Space Force Adds New Company to Compete with SpaceX, ULA for NSSL Launches

The Space Force is moving to up competition for its most important launches, selecting Blue Origin, SpaceX, and United Launch Alliance (ULA) to take part in the next phase of its National Security Space Launch (NSSL) program.

Under a contract award made June 13, the three companies will compete from 2025-2029 for up to $5.6 billion in task orders from NSSL, which handles the U.S. government’s top national security launches and has already conducted 70 launches covering various missions such as GPS, surveillance, and classified missions for the Air Force, Navy and National Reconnaissance Office.

For this latest stage of NSSL, Phase 3, covering 2025 to 2034, the Space Force decided to take a “dual-lane” approach—Lane 1 will prioritize commercial-like missions, allowing for a higher tolerance for risk. Lane 2 will ensure traditional, full mission assurance for the “most stressing heavy-lift launches,” suited for risk-averse missions.

The June 13 contract award is for Lane 1, which will include at least 30 missions for these three companies by June 2029.

ULA and SpaceX were already part of NSSL in Phase 2, while Blue Origin is the lone newcomer for now.

“As we anticipated, the pool of awardees is small this year because many companies are still maturing their launch capabilities,” Brig. Gen. Kristin Panzenhagen, program executive officer for assured access to space, said in a statement.

However, other small launch companies will get the chance to join Lane 1 through annual “on-ramps,” and “we expect increasing competition and diversity as new providers and systems complete development,” Panzenhagen said.

The National Security Space Launch program successfully launches the Falcon Heavy USSF-52 mission on December 28, 2023, from the Eastern Range. The NSSL program, a critical component of the Department of Defense’s efforts to ensure national security in space, is at the forefront of providing essential space support for the warfighter, national security, and various government spacelift missions.

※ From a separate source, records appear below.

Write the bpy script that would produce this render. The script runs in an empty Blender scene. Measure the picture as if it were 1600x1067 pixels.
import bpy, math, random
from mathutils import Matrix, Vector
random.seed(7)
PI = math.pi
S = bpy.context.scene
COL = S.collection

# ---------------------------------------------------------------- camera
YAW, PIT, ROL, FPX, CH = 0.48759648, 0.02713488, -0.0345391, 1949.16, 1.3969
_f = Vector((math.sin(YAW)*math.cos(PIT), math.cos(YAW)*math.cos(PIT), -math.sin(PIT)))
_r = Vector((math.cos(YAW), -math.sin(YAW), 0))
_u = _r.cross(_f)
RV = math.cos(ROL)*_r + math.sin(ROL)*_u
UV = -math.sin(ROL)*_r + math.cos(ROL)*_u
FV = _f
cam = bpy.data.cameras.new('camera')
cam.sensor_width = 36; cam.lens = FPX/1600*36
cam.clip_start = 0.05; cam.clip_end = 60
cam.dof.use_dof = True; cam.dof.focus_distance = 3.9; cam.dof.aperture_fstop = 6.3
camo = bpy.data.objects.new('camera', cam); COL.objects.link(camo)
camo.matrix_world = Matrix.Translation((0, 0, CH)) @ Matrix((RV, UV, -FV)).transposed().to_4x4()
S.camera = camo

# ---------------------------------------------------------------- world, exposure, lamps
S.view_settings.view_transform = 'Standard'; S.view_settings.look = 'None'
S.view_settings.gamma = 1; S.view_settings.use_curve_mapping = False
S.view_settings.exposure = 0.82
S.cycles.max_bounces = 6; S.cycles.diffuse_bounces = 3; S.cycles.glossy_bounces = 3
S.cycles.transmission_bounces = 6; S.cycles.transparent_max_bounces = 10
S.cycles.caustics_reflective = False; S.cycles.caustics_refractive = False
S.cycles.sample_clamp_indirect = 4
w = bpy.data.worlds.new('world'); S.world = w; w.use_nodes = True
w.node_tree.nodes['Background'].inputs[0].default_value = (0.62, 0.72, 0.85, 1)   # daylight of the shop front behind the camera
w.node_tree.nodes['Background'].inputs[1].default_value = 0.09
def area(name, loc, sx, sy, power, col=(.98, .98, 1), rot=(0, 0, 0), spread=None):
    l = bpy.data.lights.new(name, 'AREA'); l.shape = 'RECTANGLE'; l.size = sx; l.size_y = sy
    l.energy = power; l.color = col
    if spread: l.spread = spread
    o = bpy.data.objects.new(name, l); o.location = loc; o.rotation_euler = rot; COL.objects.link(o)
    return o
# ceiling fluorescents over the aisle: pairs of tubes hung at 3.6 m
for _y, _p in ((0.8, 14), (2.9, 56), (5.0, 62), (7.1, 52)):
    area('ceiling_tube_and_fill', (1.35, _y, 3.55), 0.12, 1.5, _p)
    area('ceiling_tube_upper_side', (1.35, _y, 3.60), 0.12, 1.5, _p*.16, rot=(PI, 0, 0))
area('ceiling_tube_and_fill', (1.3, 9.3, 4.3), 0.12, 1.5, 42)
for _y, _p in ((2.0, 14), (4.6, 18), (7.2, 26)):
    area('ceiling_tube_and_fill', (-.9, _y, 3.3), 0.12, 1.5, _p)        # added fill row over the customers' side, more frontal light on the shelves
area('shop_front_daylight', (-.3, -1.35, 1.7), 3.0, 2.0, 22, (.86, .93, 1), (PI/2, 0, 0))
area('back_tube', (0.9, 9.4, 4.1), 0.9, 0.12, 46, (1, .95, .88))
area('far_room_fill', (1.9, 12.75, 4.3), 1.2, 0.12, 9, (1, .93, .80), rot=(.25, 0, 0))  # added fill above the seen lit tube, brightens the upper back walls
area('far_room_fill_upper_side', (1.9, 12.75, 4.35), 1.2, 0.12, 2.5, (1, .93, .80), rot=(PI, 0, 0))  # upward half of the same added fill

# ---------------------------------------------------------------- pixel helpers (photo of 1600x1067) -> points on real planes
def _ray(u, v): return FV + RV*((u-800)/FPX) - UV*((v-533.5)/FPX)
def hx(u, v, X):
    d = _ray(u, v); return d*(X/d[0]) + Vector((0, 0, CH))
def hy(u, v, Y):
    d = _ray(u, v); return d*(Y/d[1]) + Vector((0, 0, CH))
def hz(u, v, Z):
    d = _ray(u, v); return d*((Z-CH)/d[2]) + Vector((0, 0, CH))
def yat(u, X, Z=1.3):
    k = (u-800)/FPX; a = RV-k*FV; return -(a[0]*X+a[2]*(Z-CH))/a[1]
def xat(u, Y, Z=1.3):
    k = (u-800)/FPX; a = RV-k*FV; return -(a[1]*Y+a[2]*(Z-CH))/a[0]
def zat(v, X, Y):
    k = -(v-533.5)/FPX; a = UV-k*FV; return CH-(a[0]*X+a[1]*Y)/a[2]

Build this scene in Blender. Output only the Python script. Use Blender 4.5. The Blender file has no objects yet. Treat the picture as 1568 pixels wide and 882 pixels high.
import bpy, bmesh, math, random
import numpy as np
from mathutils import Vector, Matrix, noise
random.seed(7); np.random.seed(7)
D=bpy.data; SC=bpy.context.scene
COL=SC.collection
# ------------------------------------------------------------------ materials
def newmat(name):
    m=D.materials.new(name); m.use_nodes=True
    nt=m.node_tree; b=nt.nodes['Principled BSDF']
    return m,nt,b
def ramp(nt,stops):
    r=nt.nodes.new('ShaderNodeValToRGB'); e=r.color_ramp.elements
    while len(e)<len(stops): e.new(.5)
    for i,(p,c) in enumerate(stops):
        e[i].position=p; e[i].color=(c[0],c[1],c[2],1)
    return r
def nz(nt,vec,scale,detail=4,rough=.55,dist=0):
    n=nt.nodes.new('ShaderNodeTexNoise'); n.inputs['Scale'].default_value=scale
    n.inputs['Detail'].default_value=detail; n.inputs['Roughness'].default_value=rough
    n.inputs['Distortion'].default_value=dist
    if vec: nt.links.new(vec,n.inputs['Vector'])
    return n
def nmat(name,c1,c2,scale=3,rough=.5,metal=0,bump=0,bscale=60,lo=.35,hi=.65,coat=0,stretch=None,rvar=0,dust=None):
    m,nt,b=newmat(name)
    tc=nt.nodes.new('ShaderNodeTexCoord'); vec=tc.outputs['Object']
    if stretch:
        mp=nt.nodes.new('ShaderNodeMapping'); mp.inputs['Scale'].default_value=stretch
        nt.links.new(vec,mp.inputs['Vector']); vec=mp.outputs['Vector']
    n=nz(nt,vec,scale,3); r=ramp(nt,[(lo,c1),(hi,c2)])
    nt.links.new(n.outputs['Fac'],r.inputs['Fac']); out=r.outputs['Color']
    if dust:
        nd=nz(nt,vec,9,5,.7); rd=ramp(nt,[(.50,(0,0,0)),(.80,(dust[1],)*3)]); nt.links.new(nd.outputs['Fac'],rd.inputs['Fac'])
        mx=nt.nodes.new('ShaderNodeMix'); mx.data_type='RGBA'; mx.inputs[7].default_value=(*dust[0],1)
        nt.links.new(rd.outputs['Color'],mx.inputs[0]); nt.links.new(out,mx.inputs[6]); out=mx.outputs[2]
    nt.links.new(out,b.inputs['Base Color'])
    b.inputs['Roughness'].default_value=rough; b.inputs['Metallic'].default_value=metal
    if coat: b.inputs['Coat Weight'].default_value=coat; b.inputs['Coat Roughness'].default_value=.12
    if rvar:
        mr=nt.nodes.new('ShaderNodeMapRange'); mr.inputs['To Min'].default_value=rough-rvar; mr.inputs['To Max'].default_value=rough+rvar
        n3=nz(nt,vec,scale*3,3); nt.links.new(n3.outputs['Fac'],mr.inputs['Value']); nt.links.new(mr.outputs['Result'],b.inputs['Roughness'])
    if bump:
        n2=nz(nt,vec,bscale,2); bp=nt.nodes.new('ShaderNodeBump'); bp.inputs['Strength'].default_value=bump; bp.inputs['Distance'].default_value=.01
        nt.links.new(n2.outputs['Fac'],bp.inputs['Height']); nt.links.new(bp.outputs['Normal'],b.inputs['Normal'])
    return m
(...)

For years, ULA held a virtual monopoly over space launch. More recently, SpaceX has emerged as the dominant force in the market, accounting for 90 percent of U.S. launches in 2023.

Blue Origin, by comparison, is relatively unproven. The company is gearing up to unveil its New Glenn rocket, an upgraded, a larger version of its New Shepard rockets by September, carrying a NASA mission. But it has never launched a military satellite before.

“In this era of Great Power Competition, we designed Lane 1 to leverage commercial innovation and give the Space Force increased resiliency through diversity of launch providers, systems, and sites,” said Panzenhagen. “Launching more risk-tolerant satellites on potentially less mature launch systems using tailored independent government mission assurance could yield substantial operational responsiveness, innovation, and savings.”

The firm received $5 million to conduct a capabilities assessment that will help the Space Force grasp the launch provider’s approach to mission assurance. SpaceX and ULA are each getting $1.5 million, as the service “already understands their launch systems and approaches to mission assurance.” During Phase 2, ULA was assigned 26 missions, while SpaceX received 22 launch assignments.

Providers will have another chance to join the competition for Lane 1 in the first quarter of fiscal year 2025, as the Department of Defense puts in more launch service requests following that.

“As the Space Force continues to streamline processes and increase resiliency, the NSSL Phase 3 Launch Service Procurement contracts provide the opportunity to include the most current domestic commercial innovation into our launch program as soon it becomes available,” said Frank Calvelli, assistant secretary of the Air Force for space acquisition and integration.

Lane 2 of Phase 3, which will require higher-performance launch systems and more more advanced security and integration needs, is slated to be awarded to as many as three contractors this fall.